What the Crowd Desire

If all the scenarios, stories, and recommendations were to be condensed into a single insight, it would be this: The main factor that is about to shape the industry is the changing values of its employees. The increasing demand for transparency by the public and investors, the advances and spread in the use of technologies to share information, and the increasing competition to attract technical talent are some of the factors that will lead employees in mining firms to demand management to accept and apply new norms.

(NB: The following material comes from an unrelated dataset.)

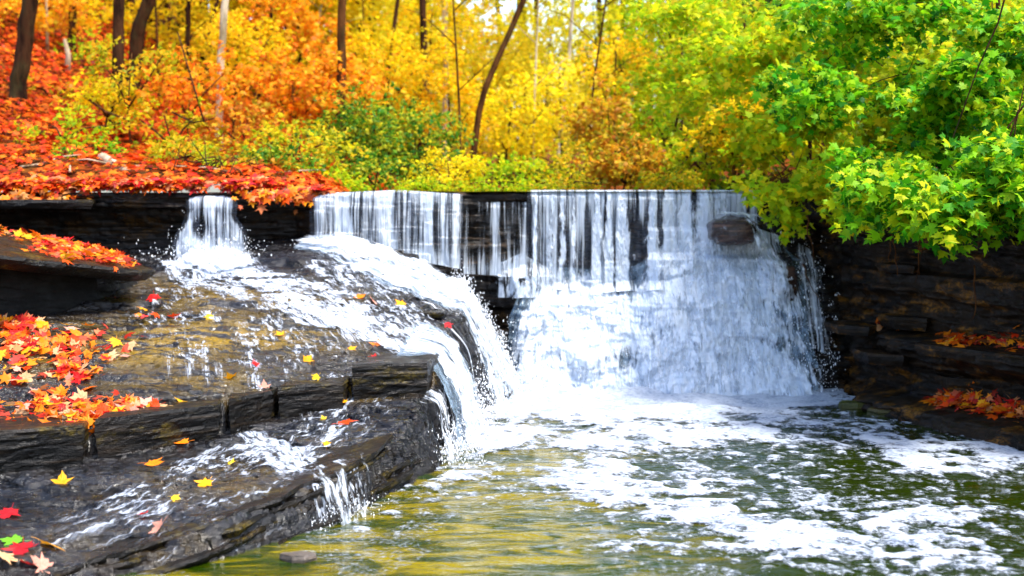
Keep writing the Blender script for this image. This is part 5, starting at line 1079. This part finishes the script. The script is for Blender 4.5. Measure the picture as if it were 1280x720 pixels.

Reading through the scenarios and the discussions, a clear insight has emerged that the crowd is not seeking solutions for the industry to respond to, adapt to, and adjust to the rise in social awareness, but for the industry to become an active force in leading such changes.


What the Crowd Project

The simulation clarified that the crowd is not only projecting that remote work is about to become the new normal, but that it is a necessary phase in the advance of complete automatization of all the mining operations. The driving force behind this will be the increasing value and demand for data in the decision-making process. As a result, mining firms will be valued based on their ability and potential to fulfill such requirements, and not only by the traditional economic performance indicators.


What the Crowd Fear

The main fear the crowd expressed across the scenarios and in the voting was an industry stagnation. This fear was expressed in the need to adjust norms to fit the ones of the employees, but also with a clear understanding that the new normal in which mining firms will be operating in the year 2030 will be one in which the new enforcer and driver of change are no longer the regulators, but the public. End-consumers will be raising the bar and demanding transparency and commitment to ESG standards.


What the Crowd Suspect

Various scenarios explored the possibility of industry disruption by technological companies, and while the crowd suspects that the “Teslaization” trend will spill over to the mining industry sooner rather than later, the majority of participants don’t perceive it as an existential industry threat (a Kodak-type disruption) but as the emergence of a new type of actors alongside the traditional Tier I firms that are leading the industry.


THE RECOMMENDATION

Across the simulation, the crowd primary recommendation to industry executives

was to understand that now is the time to experiment, to take an active approach,

to not sit on the sidelines, and to increase the number and investments in projects

that are aimed at achieving better ESG objectives via the use of new technologies,

adoption of new norms, and seeking to achieve higher transparency.